On many occasions, Grosvenor’s sculptures have been compared to shelters, vessels, stages, and containers, yet they have repeatedly proven to elude the illustrative confines of those analogies. While there is no doubt as to how his sculptures exist in space, their presence conjures more than meets the eye—they simultaneously deflect the literalist precepts of minimalism and circumvent illustrative or illusionistic endeavours. As in the photograph of two green doughnuts that the artist whimsically put in the green water of the Florida Keys, the precise but often liminal nature of his gestures give objects a life of their own.
In a new series of small scale photographs, the artist uses flocking pigments tossed into snow. The tenuous relationship between the pictures, and the provisional happening devised for the camera keeps the status of these photographs on edge. Not unlike his sculptures, these pictures function as self-contained landscapes. Presented alongside a coloured steel sphere and a modified auto body, this series of photographs departs from the artist’s earlier photographs. On view on the first floor of the gallery, these photographs tend to bear a more direct relationship to his sculptural work.

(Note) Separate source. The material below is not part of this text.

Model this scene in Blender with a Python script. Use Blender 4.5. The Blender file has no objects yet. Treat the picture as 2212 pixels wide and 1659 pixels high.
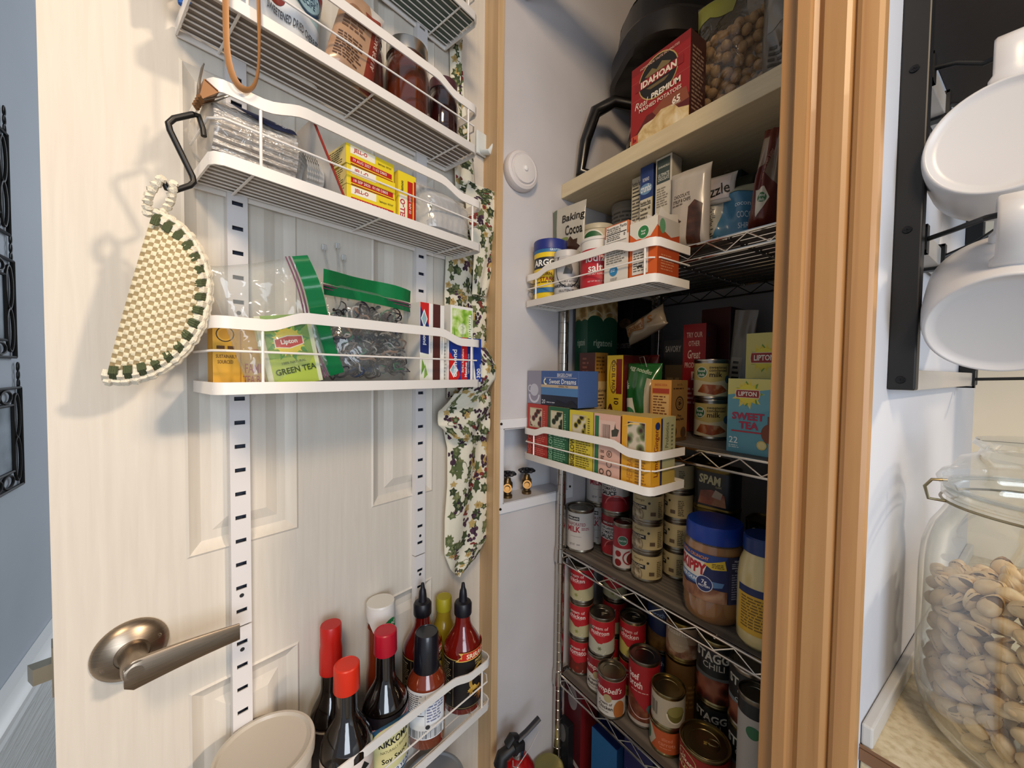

Robert Grosvenor naturally drifts from one area of interest to another. In doing so, the complex parallels between his sculptural work and his photographs continue to unfold in unexpected ways. Each one of his sculptures constitute a new start. In a quasi photographic way, Grosvenor makes his work in order to see what it looks like in the world – without any preconceptions.
Robert Grosvenor was born in 1937 in New York City, and studied at the Ecole des Beaux-Arts in Dijon (France), the Ecole Supérieure des Arts Décoratifs in Paris (France) and the Universitá di Perugia in Italy. His work was included in the seminal group exhibitions Primary Structures (Jewish Museum, New York, NY, 1966) and Minimal Art (Gemeentemuseum Den Haag, 1968). One-person exhibitions of Grosvenor’s work have been presented at the Kunsthalle Bern, Switzerland (1992), the Fundação de Serralves, Porto, Portugal (2005), the Renaissance Society, Chicago, IL (2017), and the ICA Miami (2019). His work is currently on view at La Biennale di Venezia in The Milk of Dreams, the 59th International Art Exhibition curated by Cecilia Alemani.



Over the past 30 years, Galerie Greta Meert established itself as one of Brussels’ leading contemporary art galleries. Founded in 1988 as Galerie Meert Rihoux, it was subsequently renamed after its founding director Greta Meert in 2006. Located in the center of Brussels, the gallery occupies a five-story Art Nouveau building designed by Louis Bral and renovated for the gallery by renowned Belgian architects Hilde Daem and Paul Robbrecht. Since 2012 three floors of the building are dedicated to exhibitions, making it possible to maintain an expanded exhibition schedule.